Sunday, March 31, 2013


I'm currently reading the book, Flight Behavior, by Barbara Kingsolver. The main character is a stay-at-home-mom, and the book includes a few well-written, incredibly insightful sentences describing what life is like for her. Kingsolver writes, "...being a stay-at-home-mom is the lonliest kind of lonely, in which she was always and never by herself." (p. 59) and "...motherhood, with its routine costs of providing a largesse that outstripped her physical dimensions." (p. 60), and "A gut-twisting life of love, consecrated by the roof and walls that contained her and the air she was given to breathe." (p. 60).

This part of the book hit a nerve for me, in the most raw way. The decision to become (and to continue to be) a stay-at-home-mom, is one that I made/make without hesitation. And while there are many days that I wish I were working, I'm confident that I would make the same decision again. But it honestly can be a very lonely life, sometimes feeling as though these walls contain me, and what I breathe is only my particular allotment of air for that day! I'm thankful for these images from Barbara Kingsolver, because they somehow make me feel understood. I feel as though someone sees me. I try to keep the big picture in perspective. I know that I am in a particular stage of life. These lonely times won't last forever. Sometimes, though, the daily grind of this "gut-twisting life of love", becomes a little overwhelming. I write these words for other stay-at-home-moms to say, "I see you. I love you. You are not alone."

Thursday, March 14, 2013

To be, or not to be... Overprotective

It's becoming almost a daily discussion - my 11 year old son not-so-subtly expressing how he feels about my "overprotective" parenting. Here's a list of things that "all" his friends have that he doesn't: a cellphone with texting capabilities, an Instagram account, Call of Duty and Black Ops for his Playstation, freedom to run around the neighborhood, and access to all the latest R-rated super hero movies.

He's 11! I'm quite sure all his friends don't have all these things, but enough of them do, to make my parenting style an on-going topic of discussion. And my go-to explanation, "I guess your friends' parents don't love them as much as I love you." just isn't cutting it!

Here's the deal. When I was in Jr. High I had to watch the Adam Walsh movie in Health. Do you remember that movie? I believe my overprotective parenting style was born when I was 12! I also live in St. Louis, where not so long ago, a Pizza Hut employee from a neighboring community kidnapped a boy, who was held for four days before being found by police. In the process though, they found another boy who had been held for four years! My son plays sports, and the high-profile Penn State tragedy required me to have an extremely hard conversation with him regarding locker rooms, and adults he may perceive to be safe but act strangely, etc...

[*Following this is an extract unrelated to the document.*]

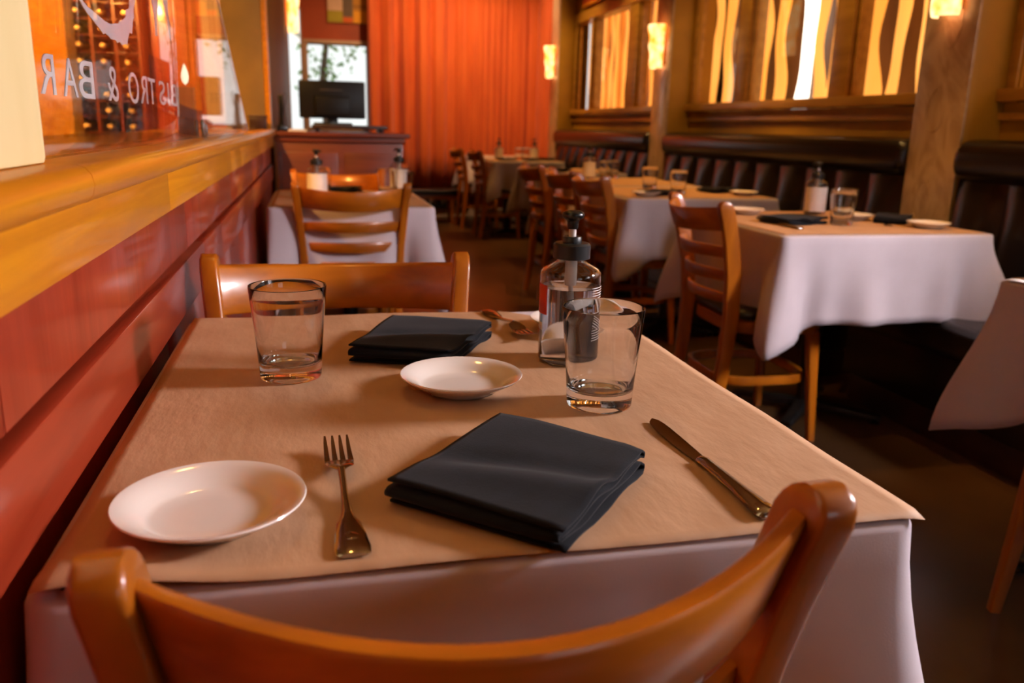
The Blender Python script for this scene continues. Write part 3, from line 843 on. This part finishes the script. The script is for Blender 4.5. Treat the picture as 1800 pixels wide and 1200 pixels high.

I know that violent movies and video games affect young minds. I know that you have to be 13 to sign up for Facebook or Instagram. I know that Google+ is dangerous for kids.  I also don't believe my 11-year-old is mature enough to handle having instant access to texting, emailing and calling on a device that he keeps in his pocket. I think it's well within my normal parenting rights to exert this type of protection over him. In several of these cases I have the law (or "rules") on my side. In others I refer to my instincts. I think I'm doing what is in his best interest.

On the other hand... Is there another hand? How can I step back from doing the things I think are necessary to keep him safe, in a society that is full of crazy people and greedy business people who may very well do what they can to hurt and exploit him? Am I paranoid? Am I overprotective? Am I somehow messing him up, in my attempt to keep him safe?

Really, I'm asking you! What do you think?